Unfortunately I cannot test this right now.
While 3.16 is already in Debian since some days, I'm using Cinnamon (GNOME3 does not only not fit my needs, it also simply crashes everytime I start it...) and the network panel of that seems to be no longer compatible with current Debian's NM.
So I can't change the proxy as of now to check that.


> I will lower the priority from blocker to major, because Epiphany
> is not intended to be used with Tor

The problem is that this seems to be nowhere really communicated.
Apart from perhaps the Tor-side, but they generally just recommend their "Tor-browser".

And I doubt that a tortured or whatever victim of non-working anonymity would know about any hidden "not intended for Tor" message in some bug report.


> The Tor developers say "using any browser besides Tor Browser with Tor is a
> really bad idea" [1] and I have no reason to doubt them on that; I guess
> they do lots more than simply change your proxy settings to make Tor safer
> to use (e.g. maybe they disable DNS prefetch :), but I haven't studied their
> browser much so I dunno. But the same information leak surely applies to
> users of traditional proxies, so I still consider this a major bug.

Well I guess different security experts have different opinions on the advantages/disadvantages of a Torbrowser as a fork from FF...
I rather tend to see it critical and not a proper solution.

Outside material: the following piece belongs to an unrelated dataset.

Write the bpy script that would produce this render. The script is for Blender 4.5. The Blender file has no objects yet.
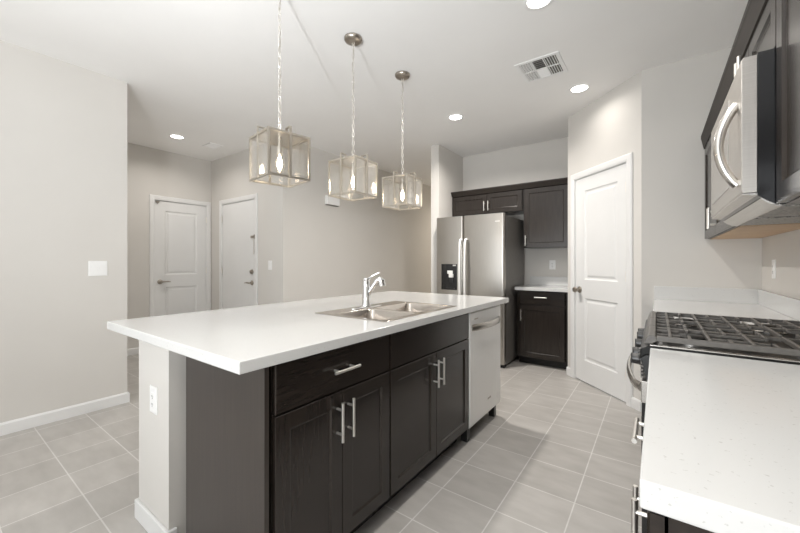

Interestingly, btw, online tor checks like http://torcheck.xenobite.eu/ didn't warn me that I was using a leaking browser.
I'd have expected that they could detect whether I used a DNS from them, but maybe that was just too optimistic.
Comment 3 Michael Catanzaro 2015-06-02 03:14:28 UTC
Guess #1 was correct. This is a WebKit bug and there is nothing to fix in Epiphany, so I will close this. See: https://bugs.webkit.org/show_bug.cgi?id=145542
Comment 4 Michael Catanzaro 2015-06-02 03:33:49 UTC
P.S. That means Epiphany 3.16 should be unaffected, since we temporarily disabled DNS prefetch.
Comment 5 Michael Catanzaro 2015-06-02 15:43:57 UTC
Here is the list of things the Tor browser does to keep you safe, which Epiphany mostly does not do: https://www.torproject.org/projects/torbrowser/design/

Bug #750288 is an enhancement request to provide these features. No plans to work on this in the near future, unfortunately.